Beim Landesbund für Vogelschutz (LBV) ist man über das Flugziel der beiden Störche bis heute sehr erstaunt. Immerhin ist ein Flughafen keine sichere Zone für Vögel, weshalb auch die Flugsicherung wenig erfreut ist über größere Vögel auf und im Umkreis eines Flughafens. Zu groß ist beim Starten die Gefahr eines Turbinenschadens durch einen Vogel, der dort hineingerät. Sophie und Johannes Weichlein war das aber offenbar egal. Ihre Sender schickten vom Münchner Flughafen ein Signal mit aktuellen GPS-Daten. Ob sie nur einen niedrigen Überflug machten oder sogar landeten, was wahrscheinlicher ist, ist unbekannt. Zum Glück ging alles gut.
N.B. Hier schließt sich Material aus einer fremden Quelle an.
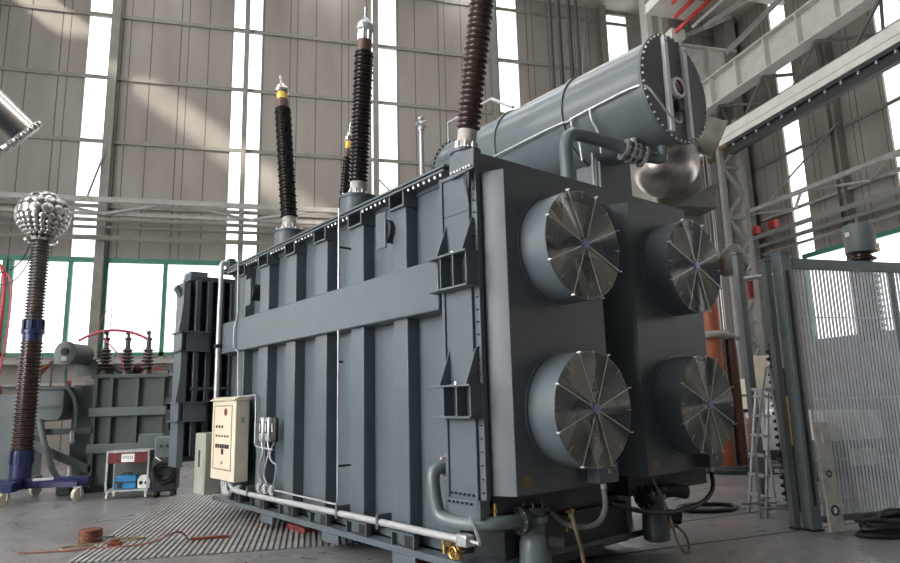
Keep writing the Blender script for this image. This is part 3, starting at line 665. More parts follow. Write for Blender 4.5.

Nur so ganz exakt haben sich die Störche nicht an die Vorschriften gehalten. "Nach der vorliegenden Flugaufzeichnung liegt ein grober Navigationsfehler vor, denn das Storchenpaar ist regelwidrig auf einem Rollweg gelandet, ohne jedoch den normalen Flugbetrieb weiter zu beeinträchtigen", sagt Jahnke. Und der war zu der Zeit ordentlich, wie die FMG, in deren Bereich die Verantwortung des Towerbereichs (innerhalb des Flughafenzauns) liegt, mitteilt. Auf der Südbahn startete zu der Zeit ein Boeing 747-400 der Thai Airways mit Ziel Bangkok und ein Lufthansa-Maschine vom Typ Embraer ERJ 195 kam aus Mailand an.

Die beiden Störche waren im Landkreis Bamberg mit Satellitensendern versehen worden, wie Oda Wieding, die Storchenexpertin beim LBV mitteilt. Sophie stammt aus einem Horst in Unterneuses, Johannes Weichlein aus Burgebrach. Am 18. Juni 2015 hatten beide die kleinen "Rucksäcke" mit dem GPS-Sender bekommen. Sophie hat zuletzt Ende Oktober 2016 aus dem Sudan vom Nilufer gesendet, "dort könnte es eventuell ein Funkloch geben oder der Sender hat technische Probleme, zumindest könnte sie noch am Leben sein", hofft Oda Wieding.

Tragisch ist das Schicksal ihres damaligen Flugfreundes, der im Gegensatz zu ihr nicht nach Afrika weiter geflogen ist, sondern östlich von Vilsbiburg die Schleife nach Nordwesten zurück in die Geburtsregion zog und dann weiter nach Spanien flog, wo er gegen 25. Oktober 2015 in der Nähe von Escobosa de Almazan ums Leben kam. "Die Vogelwarte Radolfzell versucht natürlich, den Sender wiederzubekommen und die Todesursache genauer herauszufinden. Manchmal sieht man schon auf einem Satellitenfoto, dass es sich wahrscheinlich um einen für ihn tödlichen Strommasten handelte, im Moment weiß ich leider nichts genaues hierzu", sagt Wieding.